Oh, yes, if you look in France or Germany the protection of inefficient,
really inefficient, university organisation which has direct and
identifiable consequences on tertiary education and research and
development; that protection is very strong, and President Sarkozy
has indicated that is one of his priorities.
Q156 Chairman: This is true, is it
not, yes?
Professor Portes: I think, rightly so.
Q157 Chairman: Before I let Lord
Kerr in, who wishes I am sure to ask about competition, I am very
interested in that point about Germany, because for many years
people have banged on, trying to get the German consumer to consume.
I have always wondered how they were meant to do it with no shops
open; that simple example?
Professor Portes: This may be a marginal effect
but nevertheless it is part of an environment which discourages
child-bearing, because if you have children you would like to
be able to have more flexibility in when you can go and shop;
they put constraints on you, you know.
Q158 Lord Inglewood: Really I wanted
to come back to your comments about Sarkozy, which, as I understand
it, you say is a much more friendly approach to the existing structures
than British commentators have commented. If you were advising
Sarkozy, or even if you were Sarkozy yourself, in the predicament
he finds himself in, would you be going in the direction in which
he is moving?
Professor Portes: You are taking me a bit outside
the point.
Q159 Lord Inglewood: I know I am,
and you have the right not to reply, but I am just interested,
from an economic perspective, where you sit, whether you think
this is a way of dealing with those sorts of problems? It is a
combination of the bits which he has put in place.

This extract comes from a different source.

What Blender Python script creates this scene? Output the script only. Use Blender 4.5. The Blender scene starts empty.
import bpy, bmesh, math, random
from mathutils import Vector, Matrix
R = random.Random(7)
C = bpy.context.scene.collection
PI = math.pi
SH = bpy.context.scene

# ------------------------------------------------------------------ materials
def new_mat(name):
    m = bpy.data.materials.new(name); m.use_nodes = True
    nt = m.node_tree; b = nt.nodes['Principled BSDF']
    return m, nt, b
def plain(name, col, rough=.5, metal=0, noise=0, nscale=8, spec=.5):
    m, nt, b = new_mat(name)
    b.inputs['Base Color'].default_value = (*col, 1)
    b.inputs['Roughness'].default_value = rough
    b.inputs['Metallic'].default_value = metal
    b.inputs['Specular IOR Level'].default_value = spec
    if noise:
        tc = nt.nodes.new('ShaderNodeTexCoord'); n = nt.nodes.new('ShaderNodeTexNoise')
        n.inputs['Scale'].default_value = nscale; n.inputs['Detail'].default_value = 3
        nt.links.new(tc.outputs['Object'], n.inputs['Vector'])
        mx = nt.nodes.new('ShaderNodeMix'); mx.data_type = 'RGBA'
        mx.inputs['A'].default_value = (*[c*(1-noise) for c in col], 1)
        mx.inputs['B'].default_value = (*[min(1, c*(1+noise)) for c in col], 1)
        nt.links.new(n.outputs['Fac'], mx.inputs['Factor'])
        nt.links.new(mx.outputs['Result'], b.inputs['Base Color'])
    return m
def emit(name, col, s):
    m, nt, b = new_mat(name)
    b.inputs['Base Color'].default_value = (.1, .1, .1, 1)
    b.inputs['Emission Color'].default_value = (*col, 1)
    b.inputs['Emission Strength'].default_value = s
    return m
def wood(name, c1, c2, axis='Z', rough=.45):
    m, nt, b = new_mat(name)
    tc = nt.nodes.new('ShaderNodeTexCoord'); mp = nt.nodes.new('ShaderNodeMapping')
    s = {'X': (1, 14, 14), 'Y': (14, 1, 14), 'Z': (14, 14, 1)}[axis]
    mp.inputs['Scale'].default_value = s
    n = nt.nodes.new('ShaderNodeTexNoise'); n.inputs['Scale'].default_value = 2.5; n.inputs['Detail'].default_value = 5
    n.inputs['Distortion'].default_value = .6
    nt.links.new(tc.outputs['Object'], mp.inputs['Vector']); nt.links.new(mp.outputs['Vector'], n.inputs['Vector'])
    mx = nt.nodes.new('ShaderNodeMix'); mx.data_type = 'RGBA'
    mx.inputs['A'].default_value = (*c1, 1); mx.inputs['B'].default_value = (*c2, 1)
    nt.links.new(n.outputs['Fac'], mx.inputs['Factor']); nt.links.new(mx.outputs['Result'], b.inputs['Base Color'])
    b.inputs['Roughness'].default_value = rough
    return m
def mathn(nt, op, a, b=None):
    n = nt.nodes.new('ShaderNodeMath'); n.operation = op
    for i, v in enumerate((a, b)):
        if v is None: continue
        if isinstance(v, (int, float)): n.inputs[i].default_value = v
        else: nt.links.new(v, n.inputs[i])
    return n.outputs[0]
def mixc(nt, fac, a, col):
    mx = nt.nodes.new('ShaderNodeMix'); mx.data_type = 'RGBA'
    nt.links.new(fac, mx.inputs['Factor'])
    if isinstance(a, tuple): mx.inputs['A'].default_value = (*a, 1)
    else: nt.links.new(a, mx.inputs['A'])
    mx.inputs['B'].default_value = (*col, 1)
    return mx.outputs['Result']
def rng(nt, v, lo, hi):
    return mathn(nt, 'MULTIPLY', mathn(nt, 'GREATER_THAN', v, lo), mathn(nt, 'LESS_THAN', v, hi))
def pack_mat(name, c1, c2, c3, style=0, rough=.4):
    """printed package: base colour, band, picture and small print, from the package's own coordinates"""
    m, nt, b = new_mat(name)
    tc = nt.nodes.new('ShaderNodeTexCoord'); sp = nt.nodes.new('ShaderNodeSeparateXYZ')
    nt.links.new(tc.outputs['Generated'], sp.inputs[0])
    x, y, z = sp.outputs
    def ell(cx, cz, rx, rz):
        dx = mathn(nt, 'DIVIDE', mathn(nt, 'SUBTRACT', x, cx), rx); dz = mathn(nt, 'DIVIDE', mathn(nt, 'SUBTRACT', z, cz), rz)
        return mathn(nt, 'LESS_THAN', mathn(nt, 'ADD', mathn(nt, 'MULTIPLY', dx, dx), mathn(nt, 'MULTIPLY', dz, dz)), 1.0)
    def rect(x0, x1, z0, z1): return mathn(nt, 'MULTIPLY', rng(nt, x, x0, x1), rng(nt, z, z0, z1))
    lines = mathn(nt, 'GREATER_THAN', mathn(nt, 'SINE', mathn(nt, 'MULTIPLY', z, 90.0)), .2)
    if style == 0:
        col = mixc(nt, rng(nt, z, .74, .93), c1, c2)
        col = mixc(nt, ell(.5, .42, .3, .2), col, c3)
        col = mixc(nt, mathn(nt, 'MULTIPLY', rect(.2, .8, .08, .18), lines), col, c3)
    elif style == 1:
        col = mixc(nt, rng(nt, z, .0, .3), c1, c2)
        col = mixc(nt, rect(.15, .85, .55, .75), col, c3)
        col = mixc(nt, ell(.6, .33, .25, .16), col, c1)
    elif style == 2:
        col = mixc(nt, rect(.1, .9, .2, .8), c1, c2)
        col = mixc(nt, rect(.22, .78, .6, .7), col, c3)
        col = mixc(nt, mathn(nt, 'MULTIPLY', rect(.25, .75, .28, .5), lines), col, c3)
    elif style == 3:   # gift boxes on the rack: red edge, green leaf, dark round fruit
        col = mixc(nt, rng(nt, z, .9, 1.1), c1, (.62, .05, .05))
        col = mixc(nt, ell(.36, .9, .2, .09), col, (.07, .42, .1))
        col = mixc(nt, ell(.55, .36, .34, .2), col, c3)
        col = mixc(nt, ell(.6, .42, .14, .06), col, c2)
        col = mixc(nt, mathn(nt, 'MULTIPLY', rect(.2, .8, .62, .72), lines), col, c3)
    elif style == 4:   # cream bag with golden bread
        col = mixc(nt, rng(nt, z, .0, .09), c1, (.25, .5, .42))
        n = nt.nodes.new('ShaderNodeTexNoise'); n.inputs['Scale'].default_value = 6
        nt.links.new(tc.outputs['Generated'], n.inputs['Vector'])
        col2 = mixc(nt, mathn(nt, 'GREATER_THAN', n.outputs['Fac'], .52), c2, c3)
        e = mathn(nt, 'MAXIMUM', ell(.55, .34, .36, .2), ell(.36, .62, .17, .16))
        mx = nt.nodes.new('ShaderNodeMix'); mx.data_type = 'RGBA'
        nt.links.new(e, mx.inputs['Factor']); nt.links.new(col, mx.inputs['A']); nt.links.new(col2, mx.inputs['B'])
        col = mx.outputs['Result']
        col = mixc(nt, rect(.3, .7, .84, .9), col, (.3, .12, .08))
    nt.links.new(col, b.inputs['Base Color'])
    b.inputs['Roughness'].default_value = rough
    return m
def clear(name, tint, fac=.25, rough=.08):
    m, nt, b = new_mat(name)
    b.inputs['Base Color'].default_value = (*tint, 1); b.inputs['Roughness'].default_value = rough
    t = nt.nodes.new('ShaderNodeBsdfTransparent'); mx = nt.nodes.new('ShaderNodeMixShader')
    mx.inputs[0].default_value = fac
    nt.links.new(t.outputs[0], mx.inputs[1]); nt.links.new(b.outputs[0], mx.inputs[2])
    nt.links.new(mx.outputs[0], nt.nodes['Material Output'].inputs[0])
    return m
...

Professor Portes: I am encouraged by the beginnings,
with the exception that I have noted, that I do not think a "pick
the winners" industrial policy, with protection, and so forth,
is the right way to go about those matters, and we will see how
far he pushes that. Elsewhere in the set of reforms, his prioritiesthey
were market reforms and university reformsI think are absolutely
right and very positive. I am quite pleased to see all this. I
have had a long-term research and teaching affiliation with an
institution in Paris and I spend a fair amount of time there.
My wife is French. I am quite concerned by these matters, and
I think that the beginnings are good, and he has been making the
right appointments. I think perhaps not a lot has been made of
the composition of his Cabinet and other ministerial posts; it
is really a very fresh crew, with a diversity which was not seen
previously, has not been seen in previous French Governments,
and all that, I think, is part of it. I would like, at some point,
if we may, My Lord Chairman, on this question of reforms, to get
to the capital markets, which is something that actually I do
research on: we will get there, I am sure.